Víctor Gómez Pin
Decir que un filósofo habla exclusivamente de asuntos que a todos conciernen, decir que si algún asunto no responde a esta exigencia no puede ser filosófico, es acercar la interrogación filosófica a esas preguntas elementales que el ser humano plantea como mero corolario de una suerte de tendencia innata. Tendencia que, desde luego, observamos en los niños y que cuenta entre sus ingredientes con lo que un pensador contemporáneo ha denominado "instinto de lenguaje". Instinto que mueve a intentar que el lenguaje se fertilice, alcance aquello de que es potencialmente capaz, es decir se realice.

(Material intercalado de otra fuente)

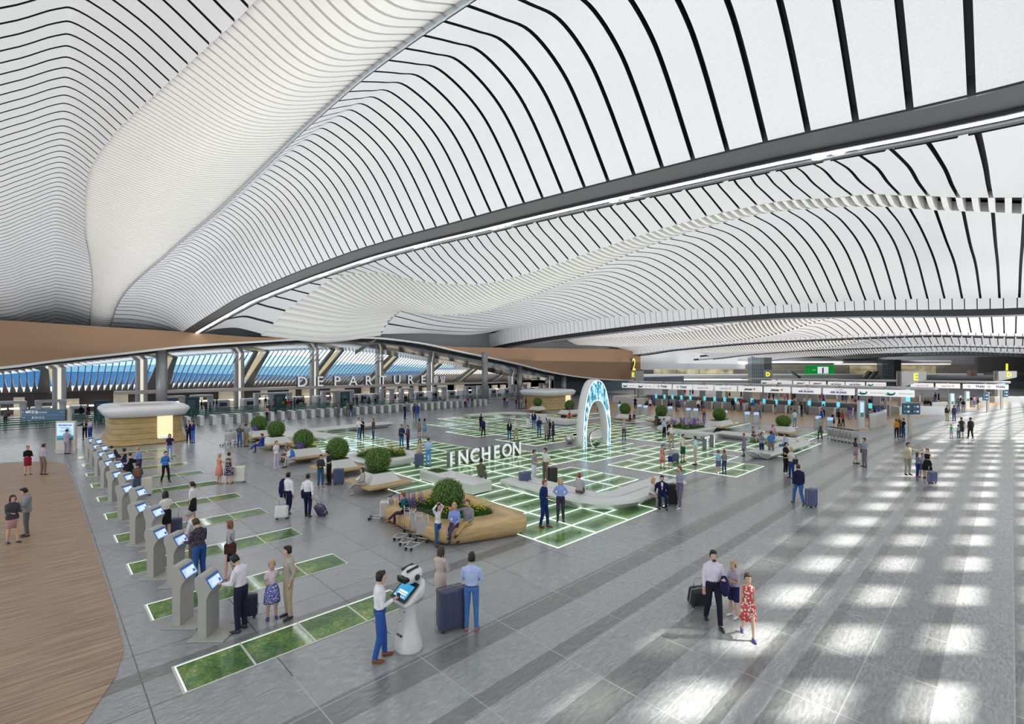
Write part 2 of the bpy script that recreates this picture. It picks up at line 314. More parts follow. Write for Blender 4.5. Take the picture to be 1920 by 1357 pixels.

El lenguaje alcanza su madurez explorando diferentes vías, pero desde luego la vía interrogativa es una de ellas, y la palabra designativa de la situación de estupor que lleva a interrogarse es precisamente filosofía.

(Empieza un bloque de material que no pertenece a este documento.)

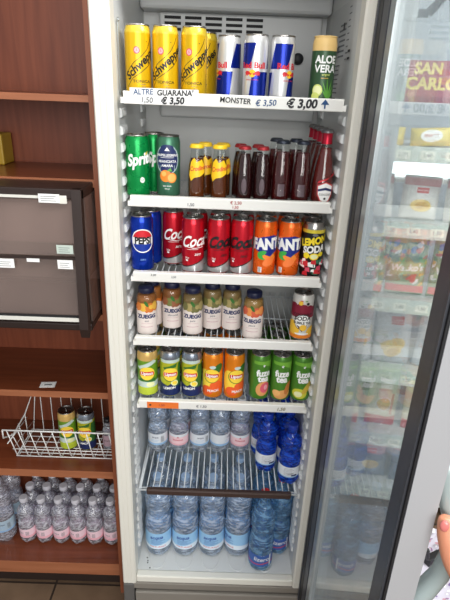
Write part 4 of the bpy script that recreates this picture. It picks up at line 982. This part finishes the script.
# ================================================================== SNACK RACK BEHIND THE DOOR
RA = math.radians(-9); RO_ = Vector((.43, .60, 0))
rx = Vector((math.cos(RA), math.sin(RA), 0)); ry = Vector((-math.sin(RA), math.cos(RA), 0))
rack = thing('snack_rack', 'white wire snack rack with price rails seen through the glass door', 'rack', RO_, RA)
RKM = mat('rack_white', S(206, 208, 202), .4)
LEV = [.10, .38, .68, .985, 1.27, 1.525]
for x in (0, .45, .95):
    b = B(); b.tube([(x, .33, 0), (x, .33, 1.95)], .012, RKM, 8); b.tube([(x, .0, .012), (x, .33, .012)], .012, RKM, 8); b.build('post', rack)
for z in LEV:
    b = B(); b.box(0, .97, .02, .35, z-.006, z-.001, RKM); s_ = b.build('rack_shelf', rack)
    b = B(); b.prism([(.0, z-.045), (.012, z-.045), (.024, z-.001), (.016, z+.004)], 'x', 0, .97, mat('rail_greygreen', S(186, 194, 184), .4))
    d = D()
    for k in range(12): x = .04+.078*k; d.rect(x, x+.045, .010, .036, mat('rail_tag', S(226, 226, 210), .5)); d.text('%d,%d0' % (1+k % 3, 2+k % 7), x+.022, .023, .018, INKG)
    d.put(b, lambda u, v, L, z=z: (u, -.001-.0002*L+v*.32, z-.045+v), False); b.build('price_rail', s_)
d = D(); d.rect(0, .62, 0, .16, mat('sign_green', S(120, 160, 110), .5)); d.rect(.06, .62, 0, .16, mat('sign_crimson', S(168, 70, 84), .5)); d.rect(.06, .62, .0, .02, mat('sign_dark', S(140, 40, 64), .5))
YT = mat('sign_yellow', S(240, 222, 120), .5); d.text('SAN', .17, .112, .052, YT, 0, 0, 1, .04); d.text('CARLO', .19, .062, .056, YT, 0, 0, 1, .04)
b = B(); b.box(0.06, .68, .30, .318, 1.66, 1.80, RKM); d.clip(0, .62, 0, .14); d.flat(b, (.06, .30, 1.66)); b.build('header_sign', rack)
b = B()   # dark cantilever hook above the sign
b.tube([(.20, .33, 1.95), (.26, .30, 2.02), (.27, .25, 1.93), (.40, .25, 1.925), (.46, .25, 1.99), (.60, .25, 2.02)], .016, mat('bracket_grey', S(70, 78, 88), .5), 8); b.tube([(.40, .25, 1.925), (.33, .2, 1.89)], .014, mat('bracket_grey'), 8); b.tube([(.20, .33, 1.95), (.0, .33, 1.95)], .014, mat('bracket_grey'), 8); b.build('bracket', rack)

def bag(base, w, h, t, deco, seed=0, rough=.3):
    rnd = random.Random(seed); b = B(); nu, nv = 12, 16
    def bulge(u, v):
        a = max(0, 1-(2*abs(u)/w)**2.2); c = max(0, 1-(abs(2*v/h-1))**3.0); return t/2*(a**.6)*(c**.7)
    def wr(u, v): return .0022*math.sin(u*95+v*30+seed)*min(1, bulge(u, v)/(t*.3)) + .0018*math.sin(v*120-u*60+seed*2)*(1 if bulge(u, v) > .001 else 0)
    F = [[b.bm.verts.new((w*(i/nu-.5), -bulge(w*(i/nu-.5), h*j/nv)-wr(w*(i/nu-.5), h*j/nv), h*j/nv)) for j in range(nv+1)] for i in range(nu+1)]
    K = [[b.bm.verts.new((w*(i/nu-.5), bulge(w*(i/nu-.5), h*j/nv)+.0004, h*j/nv)) for j in range(nv+1)] for i in range(nu+1)]
    for i in range(nu):
        for j in range(nv):
            b.face([F[i][j], F[i+1][j], F[i+1][j+1], F[i][j+1]], base, True); b.face([K[i+1][j], K[i][j], K[i][j+1], K[i+1][j+1]], base, True)
    for i in range(nu): b.face([F[i][nv], F[i+1][nv], K[i+1][nv], K[i][nv]], base); b.face([F[i+1][0], F[i][0], K[i][0], K[i+1][0]], base)
    for j in range(nv): b.face([F[0][j], F[0][j+1], K[0][j+1], K[0][j]], base); b.face([F[nu][j+1], F[nu][j], K[nu][j], K[nu][j+1]], base)
    root = b.build('snack_bag')
    d = D(); deco(d, w, h); d.clip(-w/2+.002, w/2-.002, .002, h-.002); d.cuts(.011, .013); b = B(); d.put(b, lambda u, v, L: (u, -bulge(u, v)-wr(u, v)-.0012-.0003*L, v)); b.build('printed_front', root)
    root['category'] = 'snack bag'; return root
rd = mat('bag_red', S(200, 44, 40), .4); chip = mat('bag_chip', S(232, 200, 110), .5); chd = mat('bag_chipdark', S(206, 164, 70), .5)
def dk_classic(d, w, h):
    d.rect(-.022+.012, .026+.012, h*.72, h*.86, rd); d.text('CLASSICA', .014, h*.79, .009, WT); d.rect(-.01, .036, h*.75, h*.755, WT)
    for x, y, q in ((-.012, .34, .030), (.018, .38, .032), (.004, .26, .034)): d.ell(x, h*y, q, q*.8, chip, 20); d.ell(x+.003, h*y-.003, q*.7, q*.5, chd, 20)
    d.ell(.0, h*.36, .045, .012, chip)
def dk_wack(d, w, h):
    rnd = random.Random(5); cs = [mat('bag_c%d' % i, c, .4) for i, c in enumerate((S(60, 120, 190), S(214, 70, 50), S(236, 190, 60), S(70, 150, 80), S(240, 240, 236), S(224, 130, 60)))]
    for k in range(46): d.ell(rnd.uniform(-w/2, w/2), rnd.uniform(.02, h*.92), rnd.uniform(.006, .017), rnd.uniform(.005, .012), cs[k % 6], rnd.uniform(0, 90), 10)
    d.poly([(-w*.42, h*.30), (w*.42, h*.36), (w*.40, h*.56), (-w*.42, h*.5)], cs[3] if False else mat('bag_sage', S(150, 176, 120), .4)); d.text("Wacko's", 0, h*.43, .034, WT, 4, .2, .95, .04); d.rect(-w/2, w/2, .012, h*.16, cs[1])
def dk_small(d, w, h):
    d.rect(-w/2, w/2, h*.78, h*.95, mat('bag_rosegrey', S(200, 140, 140), .5)); d.rect(-.02, .02, h*.62, h*.74, rd); d.text('SAN CARLO', 0, h*.68, .007, WT); d.ell(0, h*.34, .036, .022, chip); d.ell(.004, h*.34, .024, .014, chd)
def dk_yellow(d, w, h): d.rect(-w/2, w/2, 0, h*.3, chip); d.ell(0, h*.55, .035, .02, WT); d.text('SNACK', 0, h*.55, .014, rd)
def dk_round(d, w, h): d.rect(-w/2, w/2, 0, h*.25, rd); d.ell(0, h*.55, .034, .034, WT); d.ell(0, h*.55, .028, .026, mat('bag_gold', S(226, 176, 60), .4)); d.rect(.03, .04, h*.3, h*.8, mat('bag_salmon', S(226, 130, 110), .4)); d.text('PIU GUSTO', 0, h*.86, .012, rd)
KB = [bag(mat('bag_silver', S(212, 216, 220), .35), .140, .235, .055, dk_classic, 1), bag(mat('bag_green', S(146, 170, 120), .35), .140, .245, .055, dk_wack, 2), bag(mat('bag_pearl', S(214, 212, 208), .35), .128, .155, .05, dk_small, 3),
      bag(mat('bag_yellow', S(226, 206, 110), .4), .13, .060, .045, dk_yellow, 4), bag(mat('bag_cream', S(222, 220, 190), .35), .128, .19, .05, dk_round, 5), bag(mat('bag_bluegrey', S(120, 136, 156), .35), .14, .2, .055, dk_small, 6)]
rows = [(0, 5, 'lowest', 'blue-grey'), (1, 4, 'second lowest', 'cream'), (2, 0, 'silver-white', 'silver-white'), (3, 1, 'multicoloured', 'multicoloured'), (4, 2, 'pearl', 'pearl white'), (5, 3, 'yellow', 'pale yellow')]
posn = ('at the left end', 'second from the left', 'in the middle', 'second from the right', 'at the right end')
shelf_n = ('bottom rack shelf', 'second rack shelf from below', 'third rack shelf from below', 'fourth rack shelf from below', 'fifth rack shelf from below', 'top rack shelf')
for li, ki, _, cn in rows:
    n = 6 if ki in (2, 3, 4) else 6
    for k in range(6):
        p = RO_+rx*(.085+.153*k)+ry*(.085+.01*(k % 2)); lb = '%s snack bag, %s, %s' % (cn, shelf_n[li], ('at the left end', 'second from the left', 'third from the left', 'third from the right', 'second from the right', 'at the right end')[k])
        o = place(KB[ki], (p.x, p.y, LEV[li]), 0, lb, 'snack bags on the rack'); o.rotation_euler = (math.radians(-8), math.radians(random.uniform(-4, 4)), RA+math.radians(random.uniform(-7, 7)))
# printed carton on the floor outside the door
b = B(); cb = mat('carton_lilac', S(206, 202, 214), .5); b.box(-.19, .19, -.15, .15, 0, .30, cb, .004)
rnd = random.Random(2); cs = [mat('carton_p%d' % i, c, .5) for i, c in enumerate((S(150, 110, 150), S(196, 150, 160), S(120, 100, 150), S(240, 240, 244)))]
d = D()
for k in range(260): d.ell(rnd.uniform(-.17, .17), rnd.uniform(-.13, .13), rnd.uniform(.003, .010), rnd.uniform(.002, .005), cs[k % 4], rnd.uniform(0, 90), 8)
d.flat(b, (0, 0, .30), (1, 0, 0), (0, 1, 0))
d = D()
for k in range(180): d.ell(rnd.uniform(-.17, .17), rnd.uniform(.02, .28), rnd.uniform(.003, .010), rnd.uniform(.002, .005), cs[k % 4], rnd.uniform(0, 90), 8)
d.flat(b, (0, -.15, 0)); o = b.build('printed_carton', loc=(.80, .02, 0), rot=-.1); tag(o, 'pale lilac printed carton on the floor beyond the door handle', 'carton')
b = B(); b.box(-.03, .03, -.012, .012, 0, .03, BLACK, .004); b.tube([(-.03, 0, .03), (-.045, 0, .075)], .008, BLACK, 8); b.tube([(.03, 0, .03), (.05, 0, .09)], .008, BLACK, 8); o = b.build('black_clip', loc=(.700, .04, .3005), rot=.5); tag(o, 'small black clip lying on the printed carton beyond the handle', 'clip')

# ================================================================== HAND
SKIN = bpy.data.materials.new('skin'); SKIN.use_nodes = True; nt = SKIN.node_tree; pb = nt.nodes['Principled BSDF']
pb.inputs['Base Color'].default_value = S(206, 138, 108); pb.inputs['Roughness'].default_value = .5; pb.inputs['Subsurface Weight'].default_value = .15; pb.inputs['Subsurface Radius'].default_value = (.01, .004, .002)
n = nt.nodes.new('ShaderNodeTexNoise'); n.inputs['Scale'].default_value = 400; bp = nt.nodes.new('ShaderNodeBump'); bp.inputs['Strength'].default_value = .25; bp.inputs['Distance'].default_value = .001
nt.links.new(n.outputs['Fac'], bp.inputs['Height']); nt.links.new(bp.outputs['Normal'], pb.inputs['Normal'])
def skin_chain(chains):
    """each chain: list of (point, radius); the first chain is the trunk, others start from a trunk vertex index"""
    me = bpy.data.meshes.new('body'); vs = []; es = []; rs = []
    for start, ch in chains:
        prev = start
        for p, r_ in ch:
            vs.append(p); rs.append(r_); i = len(vs)-1
            if prev is not None: es.append((prev, i))
            prev = i
    me.from_pydata([tuple(v) for v in vs], es, []); o = bpy.data.objects.new('person', me); COL.objects.link(o)
    md = o.modifiers.new('skin', 'SKIN'); md.use_smooth_shade = True
    for i, v in enumerate(me.skin_vertices[0].data): v.radius = (rs[i], rs[i]); v.use_root = (i == 0)
    sb = o.modifiers.new('sub', 'SUBSURF'); sb.levels = 2; sb.render_levels = 2
    C.view_layer.update(); dg = C.evaluated_depsgraph_get(); m2 = bpy.data.meshes.new_from_object(o.evaluated_get(dg)); o.modifiers.clear(); o.data = m2
    m2.materials.clear(); m2.materials.append(SKIN)
    for p in m2.polygons: p.use_smooth = True
    return o
H0 = DP(.590, .070, 1.12)       # middle of the grip
def hp(s, n_, z): return DP(s, n_, z)
wrist = hp(.690, .150, 1.020)
hand = skin_chain([(None, [(hp(.98, .40, .80), .040), (hp(.80, .26, .93), .034), (wrist, .027), (hp(.655, .130, 1.065), .030), (hp(.632, .118, 1.095), .026)]),
    (3, [(hp(.645, .088, 1.075), .018), (hp(.628, .064, 1.108), .0150), (hp(.618, .0525, 1.143), .0128), (hp(.612, .050, 1.168), .0100)]),      # thumb up along the near side of the grip
    (4, [(hp(.612, .118, 1.135), .0105), (hp(.585, .108, 1.150), .0092), (hp(.562, .100, 1.142), .0086), (hp(.560, .086, 1.138), .0078)]),
    (4, [(hp(.604, .122, 1.112), .0110), (hp(.578, .114, 1.124), .0094), (hp(.556, .104, 1.118), .0088), (hp(.556, .088, 1.114), .0080)]),
    (4, [(hp(.606, .122, 1.088), .0105), (hp(.580, .116, 1.098), .0092), (hp(.558, .106, 1.092), .0086), (hp(.558, .090, 1.088), .0078)]),
    (4, [(hp(.612, .120, 1.062), .0095), (hp(.588, .116, 1.072), .0082), (hp(.565, .106, 1.066), .0076), (hp(.564, .092, 1.064), .0070)])])
tag(hand, 'person\'s bare hand and forearm gripping the pale door handle at the right edge', 'person')
b = B(); tip = hp(.6230, .0460, 1.160); b.lathe([(.0062, 0), (.0058, .0012), (.003, .0020), (0, .0021)], mat('nail_pink', S(206, 116, 110), .25, coat=.5), 16)
nl = b.build('thumbnail', hand); nl.matrix_world = Matrix.Translation(tip) @ Vector((ds*.9-dn*.35+Vector((0, 0, .25))).normalized()).to_track_quat('Z', 'Y').to_matrix().to_4x4() @ Matrix.Diagonal((.95, 1.35, 1, 1))
nl['label'] = 'pink thumbnail'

Corolario inmediato del presupuesto de universalidad de la filosofía es lo siguiente: la única forma de que la filosofía no forme parte de nuestras vidas es que haya sido objeto de repudio. Cabe decir que tal repudio, sustentado en razones sociales relativamente bien delimitables, se haya en la base de la actitud que respecto a la vida del espíritu caracteriza a la inmensa mayoría de los ciudadanos. Dando un paso más, cabe conjeturar que la organización concreta de la vida social efectiva es fruto de ese repudio, lo cual explicaría que sean tan pocos los que se creen concernidos por las interrogaciones filosóficas.

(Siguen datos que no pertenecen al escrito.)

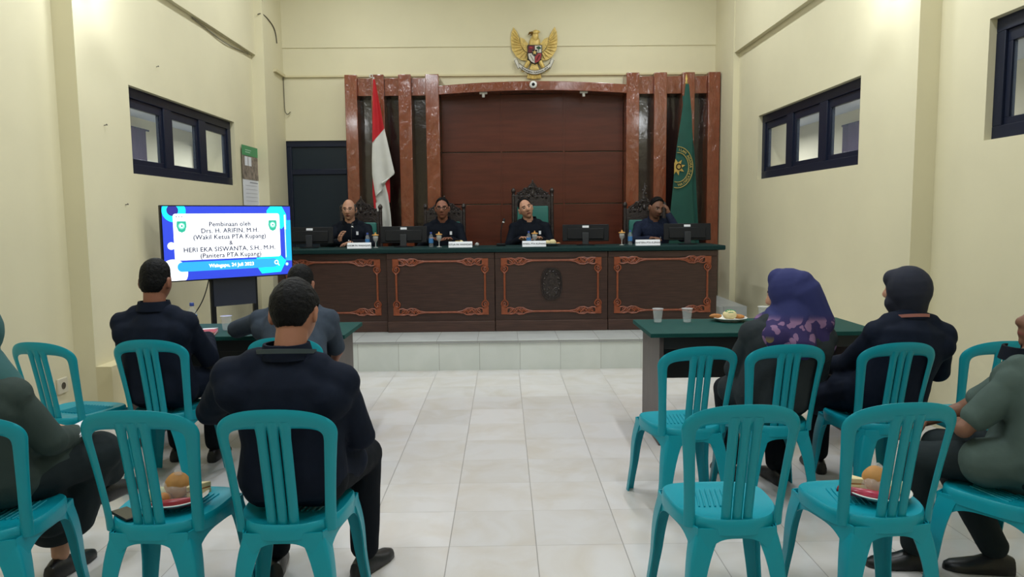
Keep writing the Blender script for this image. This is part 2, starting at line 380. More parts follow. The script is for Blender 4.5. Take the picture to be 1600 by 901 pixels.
# ceiling fixtures that carry the tubes, and the wall lamps
TUBEG = mat('glowing_tube', (1, .97, .88), emit=3)
BULB = mat('glowing_bulb', (.93, .97, 1), emit=45)
for i, (tx, ty, tp) in enumerate(TUBES):
    t = thing('ceiling_lamp', 'white batten tube lamp on the ceiling, outside the picture', 'lamp', (tx, ty, CEIL - .1), group='tube lamps on the ceiling')
    b = MB(); b.box(-.05, .05, -.62, .62, .05, .1); b.build('batten', WHITE, t, bevel=.008)
    b = MB(); b.tube([(0, -.6, .02), (0, .6, .02)], .016, 10); b.build('tube', TUBEG, t)
for wx, s, side in ((XL, 1, 'left'), (XR, -1, 'right')):
    t = thing('wall_lamp', 'glowing bulb lamp high on the %s wall above the window' % side, 'lamp', (wx + (.07 * s), 5.45, 3.22))
    b = MB(); b.box(*sorted((-.07 * s, 0)), -.06, .06, -.08, .08); b.build('base', WHITE, t, bevel=.005)
    b = MB(); b.tube([(0, 0, 0), (.16 * s, 0, .02)], .03, 12); b.build('socket', WHITE, t)
    b = MB(); b.ell((.24 * s, 0, .02), (.085, .07, .07), n=20); b.build('bulb', BULB, t)
# ================================================================== the wooden backdrop
bd = thing('wooden_backdrop', 'red-brown wooden wall panelling with columns behind the bench', 'backdrop', (.4, 9.6, .3))
def bx(name, m, x0, x1, y0, y1, z0, z1, parent=bd, bevel=.004, **k):
    p = parent.location; b = MB(); b.box(x0 - p.x, x1 - p.x, y0 - p.y, y1 - p.y, z0 - p.z, z1 - p.z); return b.build(name, m, parent, bevel=bevel)
cols = [(-1.997, -1.842), (-1.662, -1.499), (-1.319, -1.155), (-.975, -.803), (1.585, 1.75), (1.94, 2.104), (2.302, 2.459), (2.632, 2.785)]
for x0, x1 in cols: bx('column', REDW, x0, x1, 9.47, 9.766, .45, 3.317, bevel=.008)
for k in (0, 1, 2, 4, 5, 6):
    a, c = cols[k][1], cols[k + 1][0]
    bx('header_block', REDW, a, c, 9.53, 9.766, 3.06, 3.28)
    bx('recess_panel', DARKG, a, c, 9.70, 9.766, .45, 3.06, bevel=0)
b = MB(); top, bot = [], []
n = 24
for i in range(n + 1):
    u = -.803 + (2.388) * i / n; q = 1 - (2 * i / n - 1) ** 2
    top.append((u - .4, 3.165 + .05 * q - .3)); bot.append((u - .4, 3.055 + .045 * q - .3))
b.xz(bot + top[::-1], 9.44 - 9.6, 9.76 - 9.6); b.build('arched_header', REDW, bd, bevel=.006)
px = [-.803, -.017, .804, 1.585]; pz = [.45, 1.0, 1.674, 2.353, 3.10]
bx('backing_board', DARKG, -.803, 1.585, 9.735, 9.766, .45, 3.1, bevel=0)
for i in range(3):
    for j in range(4):
        bx('ply_panel', REDP, px[i] + .006, px[i + 1] - .006, 9.705, 9.735, pz[j] + .006, pz[j + 1] - .006, bevel=.003)
for k in (0, 1): bx('joint_strip', REDP, px[k + 1] - .012, px[k + 1] + .012, 9.700, 9.706, .45, 3.08, bevel=.002)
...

Mas si hombre implica filosofo si (por evocar ya a Aristóteles) hombre implica tensión en pos de la lucidez (tensión en pos de que sea desvelado aquello que, de entrada, se oculta a nuestra inteligencia), entonces todo orden social sustentado en el repudio de la filosofía, o en reducirla a práctica de una élite, es intrínsicamente ilegítimo, mutilador de la condición humana.